FF: Yeah. But, I think very wisely, these, the Nikkei at least in California, I guess they've taken the, "If you can't whip 'em, join 'em" philosophy. They're part of, they're very strong in the VFW down there. I attended one of their meetings, and boy, I tell you, the officials, the top officials of VFW from the national through the state were there at this Nisei VFW reunion. And I think that's one of the things really, probably most Japanese Americans, the younger ones don't think about is... one time, as you've mentioned, the VFW and the American Legion were tremendous political enemies of the Japanese Americans. As a matter of fact, they probably tipped the balance when, when evacuation came around. I mean, they were four square behind it. So it was, no way, it wasn't gonna happen. But as a result of, the Nisei now being members of the VFW and the American Legion, gosh, you contrast the situation prewar in 19... I think in 1984, both the American Legion and the VFW had resolutions which supported redress. They didn't support redress itself, but they condemned the condition which really brought about redress. And with that, you had really these two powerful political forces assuring you that they weren't going to interfere with the redress process. And boy, I tell you, that was really a... the JACL had to breathe a big sigh of relief, because they could have been, they could have turned that over in a second.

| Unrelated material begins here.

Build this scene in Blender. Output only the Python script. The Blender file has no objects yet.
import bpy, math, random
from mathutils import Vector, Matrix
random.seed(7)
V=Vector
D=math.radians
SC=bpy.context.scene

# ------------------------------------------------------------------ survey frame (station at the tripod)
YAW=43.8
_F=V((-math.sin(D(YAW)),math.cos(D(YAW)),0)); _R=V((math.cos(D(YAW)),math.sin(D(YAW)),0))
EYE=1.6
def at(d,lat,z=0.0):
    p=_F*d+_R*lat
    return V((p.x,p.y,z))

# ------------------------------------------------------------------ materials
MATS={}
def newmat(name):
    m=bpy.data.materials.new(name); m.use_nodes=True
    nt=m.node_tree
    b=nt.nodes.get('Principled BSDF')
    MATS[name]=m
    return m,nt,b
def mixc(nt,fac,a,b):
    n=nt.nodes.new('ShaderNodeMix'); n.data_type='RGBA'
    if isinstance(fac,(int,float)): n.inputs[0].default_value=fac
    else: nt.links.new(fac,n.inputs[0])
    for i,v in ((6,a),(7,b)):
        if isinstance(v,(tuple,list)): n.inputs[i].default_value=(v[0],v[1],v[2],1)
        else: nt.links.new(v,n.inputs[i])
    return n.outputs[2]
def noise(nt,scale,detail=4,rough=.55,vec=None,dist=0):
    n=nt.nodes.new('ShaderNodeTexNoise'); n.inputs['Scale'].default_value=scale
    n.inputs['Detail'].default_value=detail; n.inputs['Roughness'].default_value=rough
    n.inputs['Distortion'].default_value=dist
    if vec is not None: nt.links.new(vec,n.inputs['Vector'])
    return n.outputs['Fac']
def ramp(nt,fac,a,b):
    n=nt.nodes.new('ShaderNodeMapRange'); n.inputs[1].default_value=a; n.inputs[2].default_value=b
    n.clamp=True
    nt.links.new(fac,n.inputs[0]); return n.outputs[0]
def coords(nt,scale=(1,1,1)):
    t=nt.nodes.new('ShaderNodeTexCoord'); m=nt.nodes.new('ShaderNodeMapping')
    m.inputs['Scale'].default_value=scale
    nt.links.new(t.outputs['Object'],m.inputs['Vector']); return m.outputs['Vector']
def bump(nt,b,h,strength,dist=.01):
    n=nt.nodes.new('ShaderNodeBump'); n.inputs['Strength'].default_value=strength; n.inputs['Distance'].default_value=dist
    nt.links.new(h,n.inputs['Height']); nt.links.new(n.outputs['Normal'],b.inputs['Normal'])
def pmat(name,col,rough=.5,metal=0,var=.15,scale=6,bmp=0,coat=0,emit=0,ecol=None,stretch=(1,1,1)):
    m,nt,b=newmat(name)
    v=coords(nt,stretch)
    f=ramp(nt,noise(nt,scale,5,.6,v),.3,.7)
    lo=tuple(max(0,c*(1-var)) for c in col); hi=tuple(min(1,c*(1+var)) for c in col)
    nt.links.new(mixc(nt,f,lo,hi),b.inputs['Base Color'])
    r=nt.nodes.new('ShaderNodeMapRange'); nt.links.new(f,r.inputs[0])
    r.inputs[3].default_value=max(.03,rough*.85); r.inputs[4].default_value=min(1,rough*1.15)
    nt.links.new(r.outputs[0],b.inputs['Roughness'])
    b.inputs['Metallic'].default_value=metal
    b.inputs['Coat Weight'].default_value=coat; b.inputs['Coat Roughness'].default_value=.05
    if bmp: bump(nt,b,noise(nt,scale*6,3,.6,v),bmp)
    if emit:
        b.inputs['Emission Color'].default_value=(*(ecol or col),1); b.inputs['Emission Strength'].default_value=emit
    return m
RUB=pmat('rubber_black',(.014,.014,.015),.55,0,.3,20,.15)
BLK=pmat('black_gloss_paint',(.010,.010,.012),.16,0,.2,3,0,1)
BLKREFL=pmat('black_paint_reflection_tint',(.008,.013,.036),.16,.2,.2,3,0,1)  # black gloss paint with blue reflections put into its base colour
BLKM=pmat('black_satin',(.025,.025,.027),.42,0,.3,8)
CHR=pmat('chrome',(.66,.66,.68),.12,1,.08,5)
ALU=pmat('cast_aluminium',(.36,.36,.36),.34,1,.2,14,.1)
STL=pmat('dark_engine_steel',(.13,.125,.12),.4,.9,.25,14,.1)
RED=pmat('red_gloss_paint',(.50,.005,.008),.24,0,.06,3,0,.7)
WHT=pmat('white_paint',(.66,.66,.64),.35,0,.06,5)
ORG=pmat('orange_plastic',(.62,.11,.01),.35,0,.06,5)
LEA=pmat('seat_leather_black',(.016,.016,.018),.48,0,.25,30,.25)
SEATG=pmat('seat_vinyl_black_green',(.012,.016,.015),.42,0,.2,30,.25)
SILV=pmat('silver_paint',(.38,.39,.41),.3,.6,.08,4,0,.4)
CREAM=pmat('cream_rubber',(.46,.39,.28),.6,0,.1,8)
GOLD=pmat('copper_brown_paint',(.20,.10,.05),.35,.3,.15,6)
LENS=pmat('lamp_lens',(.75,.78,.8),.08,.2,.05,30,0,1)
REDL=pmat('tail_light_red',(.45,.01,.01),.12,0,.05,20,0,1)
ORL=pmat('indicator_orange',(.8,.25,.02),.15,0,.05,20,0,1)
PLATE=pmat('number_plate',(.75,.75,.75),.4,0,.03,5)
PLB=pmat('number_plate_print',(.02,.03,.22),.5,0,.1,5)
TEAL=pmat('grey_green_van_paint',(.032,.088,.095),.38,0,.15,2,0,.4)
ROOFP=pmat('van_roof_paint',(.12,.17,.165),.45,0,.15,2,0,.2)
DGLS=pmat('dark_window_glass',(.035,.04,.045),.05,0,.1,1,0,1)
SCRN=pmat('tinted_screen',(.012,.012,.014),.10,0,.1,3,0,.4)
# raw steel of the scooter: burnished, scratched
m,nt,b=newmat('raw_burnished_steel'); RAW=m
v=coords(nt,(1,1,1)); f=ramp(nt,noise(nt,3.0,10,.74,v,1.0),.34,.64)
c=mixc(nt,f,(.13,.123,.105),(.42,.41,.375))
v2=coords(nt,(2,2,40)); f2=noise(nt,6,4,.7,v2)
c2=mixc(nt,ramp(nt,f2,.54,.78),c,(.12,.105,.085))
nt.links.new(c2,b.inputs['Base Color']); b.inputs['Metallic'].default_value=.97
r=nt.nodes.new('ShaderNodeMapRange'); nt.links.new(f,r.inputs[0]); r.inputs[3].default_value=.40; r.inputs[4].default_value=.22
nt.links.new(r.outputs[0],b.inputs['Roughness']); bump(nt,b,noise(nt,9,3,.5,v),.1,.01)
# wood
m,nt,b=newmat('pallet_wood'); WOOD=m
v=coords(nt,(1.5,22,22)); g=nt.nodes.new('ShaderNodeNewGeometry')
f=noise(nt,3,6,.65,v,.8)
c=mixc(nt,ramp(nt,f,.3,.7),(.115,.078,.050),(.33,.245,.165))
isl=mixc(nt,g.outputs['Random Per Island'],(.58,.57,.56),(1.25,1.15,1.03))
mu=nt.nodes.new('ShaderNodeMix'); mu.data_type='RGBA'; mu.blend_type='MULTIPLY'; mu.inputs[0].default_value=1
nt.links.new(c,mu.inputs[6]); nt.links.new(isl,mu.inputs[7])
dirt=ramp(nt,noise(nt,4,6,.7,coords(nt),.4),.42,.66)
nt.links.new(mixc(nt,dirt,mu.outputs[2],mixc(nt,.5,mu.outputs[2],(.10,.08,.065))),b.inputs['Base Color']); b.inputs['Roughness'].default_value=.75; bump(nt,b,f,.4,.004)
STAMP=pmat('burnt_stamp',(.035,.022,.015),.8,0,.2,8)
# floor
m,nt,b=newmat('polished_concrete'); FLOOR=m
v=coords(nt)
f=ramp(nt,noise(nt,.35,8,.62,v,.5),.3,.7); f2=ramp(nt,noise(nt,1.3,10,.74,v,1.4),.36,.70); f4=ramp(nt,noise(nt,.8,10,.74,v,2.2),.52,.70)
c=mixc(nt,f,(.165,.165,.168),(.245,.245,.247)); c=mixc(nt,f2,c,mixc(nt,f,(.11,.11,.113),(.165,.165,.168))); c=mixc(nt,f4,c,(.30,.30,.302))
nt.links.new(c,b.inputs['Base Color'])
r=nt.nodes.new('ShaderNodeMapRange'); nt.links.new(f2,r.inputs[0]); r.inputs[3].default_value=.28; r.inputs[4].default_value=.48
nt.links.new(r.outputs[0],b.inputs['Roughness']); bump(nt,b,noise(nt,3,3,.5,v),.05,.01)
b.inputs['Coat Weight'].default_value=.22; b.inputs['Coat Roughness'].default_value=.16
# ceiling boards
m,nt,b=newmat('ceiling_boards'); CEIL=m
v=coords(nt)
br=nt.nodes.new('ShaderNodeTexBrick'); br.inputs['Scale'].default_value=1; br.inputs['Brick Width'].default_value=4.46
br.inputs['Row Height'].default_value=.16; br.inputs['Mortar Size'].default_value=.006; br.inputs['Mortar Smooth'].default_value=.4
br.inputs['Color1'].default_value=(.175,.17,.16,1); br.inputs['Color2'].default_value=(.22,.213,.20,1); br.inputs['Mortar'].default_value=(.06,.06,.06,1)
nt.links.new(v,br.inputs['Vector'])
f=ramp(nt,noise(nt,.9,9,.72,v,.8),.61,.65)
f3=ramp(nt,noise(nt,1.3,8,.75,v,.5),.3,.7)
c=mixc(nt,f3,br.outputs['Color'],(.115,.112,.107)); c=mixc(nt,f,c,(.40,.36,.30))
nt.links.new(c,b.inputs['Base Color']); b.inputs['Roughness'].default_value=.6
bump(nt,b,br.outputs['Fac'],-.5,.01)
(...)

TI: In this non-opposition or support that these organizations did, you attribute to the, the sort of... I'm not sure about the right word, but the Japanese Americans joining these organizations after the war and...

FF: Yeah. I think that act in itself was really not as, not as meaningful as, as these organizations becoming aware that, there were Japanese Americans that contributed substantially to the war effort and that they deserved equal recognition.